With no shallowness too great, I went on. “Yes, and by chance I actually happen to have it in the boot of my car”.
Mr. Donleavy, who must have been approached one thousand times in his life for the same request saw right through it.
“Show it to me, why not”
Quick whip outside, one rushed minute later handing it across the kitchen table. Holding it in his outstretched hand his eyes widen at the thickness. He just sort of looks at it. Weighs it up in his hand. Passes it straight back to me, saying only three words. It goes back into the boot of the car. Not another word on the matter. We open the better wine, that’s that. Off we go on our conversational meander. Not what I expected, but there you have it, life’s a learning curve.

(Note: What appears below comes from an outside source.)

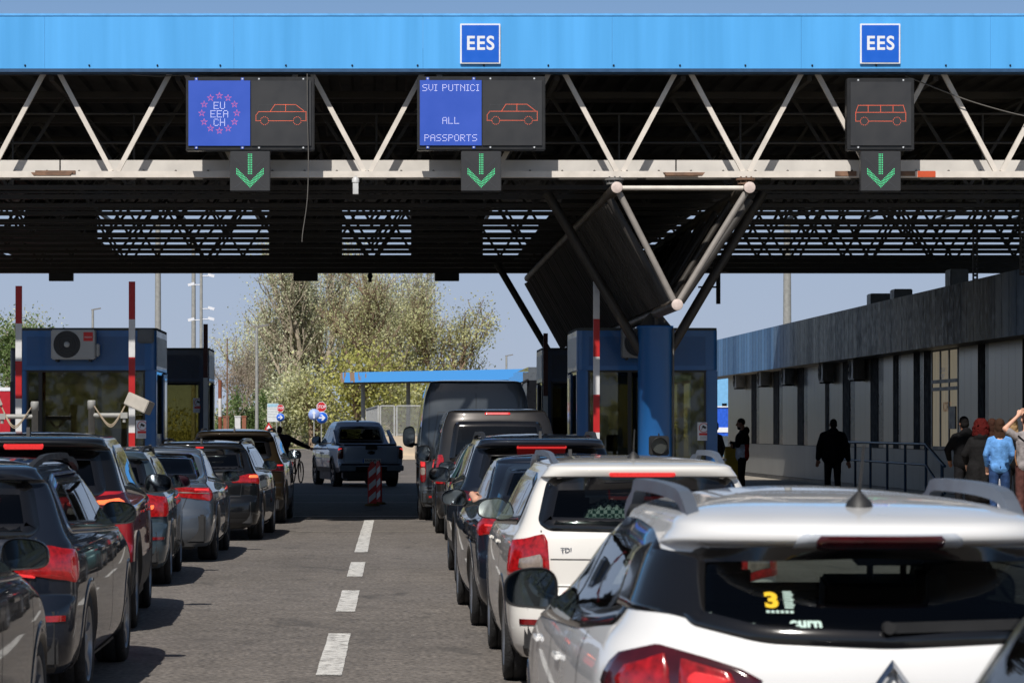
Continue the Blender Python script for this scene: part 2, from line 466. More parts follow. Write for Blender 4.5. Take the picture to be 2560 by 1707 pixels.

The next week I meet up with the nail biting young man, say my piece, hand back the manuscript. And move along. Again, no more about it. Until about another year later I'm walking down Dawson Street, and there it is! The heavy tome, now published. And in the window of Hodges & Figgis. On the cover, and how that book was deemed worthy of publishing God only knows, but there, prominently on the cover, just under the title, are printed the immortal words, ‘World Famous Author JP Donleavy says, “Worth its Weight” ’.

The very words he said to me in the kitchen, before I placed it back in the boot!

It was an honour to know him, Mr. Donleavy that is.